Esta postura omite que el valor agregado exportado es función directa del potencial de mercado doméstico y que, por ende, la contracción del mercado doméstico con vistas a la exportación atenta contra el valor de esas mismas exportaciones. Podemos entonces plantear y responder la pregunta en boca de muchos y que hace al verdadero núcleo de la cuestión: ¿cómo se puede compatibilizar un aumento del consumo necesario para sostener la demanda efectiva, incentivando la inversión, con la necesidad de una contracción del consumo para dejar margen a la inversión, fuente del crecimiento y el desarrollo?
Efectivamente, es un dilema.

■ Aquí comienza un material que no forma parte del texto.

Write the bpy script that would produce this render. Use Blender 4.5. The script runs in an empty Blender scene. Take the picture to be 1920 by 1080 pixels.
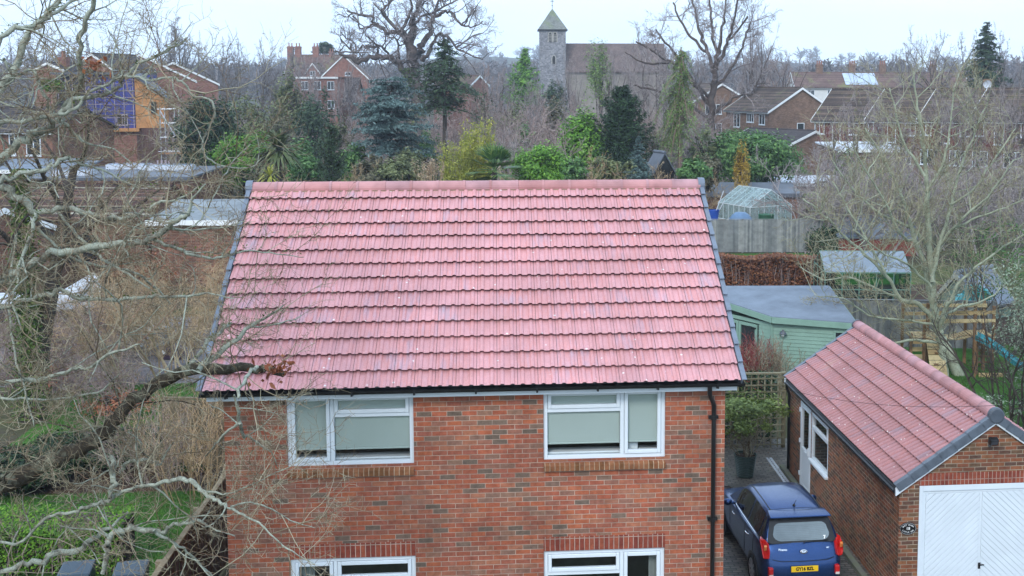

Pero un dilema que muchas economías han resuelto. No parecen creerlo así muchos estudiosos. Refiriéndose a las características de la división internacional del trabajo e invocando el teorema de la dotación de factores de la producción, sugieren que los países desarrollados esquivaron ese dilema. Como son naciones intensivas en capital, pudieron compatibilizar las necesidades de desarrollo con la exigencia de un mercado de consumo creciente. Esa intensidad de capital, dicen, tornó al trabajo más productivo y escaso, aumentó su remuneración –en consecuencia los salarios reales– y se logró incrementar el nivel de vida de los habitantes, al tiempo que se preservó el equilibrio macroeconómico. Pero existe un problema fundamental con este tipo de razonamiento.
El problema no está en la constatación de una correlación positiva en las variables enumeradas, sino que radica en la determinación del orden de causa y efecto. Lo que demuestra la historia, por caso la de Estados Unidos, es que, contrariamente a la secuencia establecida por estos estudiosos, han sido los altos salarios de los obreros norteamericanos lo que, sumado a la baja calificación de los mismos, generó incentivos a la mecanización y a la consecuente industrialización, a los fines de poder “soportar” ese costo diferencial del factor trabajo. Esos mismos altos salarios supusieron la existencia de un mercado próspero y en expansión que atrajo capitales e inversión. Los salarios no eran altos porque el trabajo fuera escaso, sino porque la decisión política así lo estableció. Esa decisión obligó a “saltar la cuerda” y a desarrollarse. El caso estadounidense es paradigmático en la resolución del dilema planteado.
Esto debería ser recordado por todos aquellos que en nuestro país, con el pretexto de la supuesta necesidad de lograr incentivos extraordinarios para la inversión, recomiendan la contracción de nuestro mercado, el estancamiento de los salarios y la salida exportadora. Si pretenden mayor inversión para desenvolver un proceso de desarrollo caracterizado por la tendencia creciente a la mecanización y la industrialización, ¿cómo esperan, utilizando la misma lógica implícita en la teoría de la dotación de factores, que pueda desatarse ese proceso con un precio del factor trabajo relativamente bajo al precio del factor capital? Cuanto más bajo es el precio del factor trabajo –salario– más caro es el precio relativo del capital y, por ende, lejos de fomentarse la mecanización y la industrialización, se fomenta el proceso contrario que conduce al subdesarrollo.
Lo cierto es que el comercio exterior y la consecuente consideración de las variables fundamentales que lo representan (exportaciones, importaciones, balanza comercial, de cuenta corriente, de capital, etc.) “giran en torno” del “eje de gravitación” constituido por el proceso de desarrollo nacional. En el orden de causalidad, aunque exista verdadera retroalimentación, es el desarrollo económico el que hace al comercio mundial y no a la inversa. El Gobierno viene sorteando el dilema. Que tenga que hacerlo mejor no quita lo bailado. No luce racional oponerse con argumentos débiles que, en función de su gratuidad, soplan como fuertísimos viento de proa.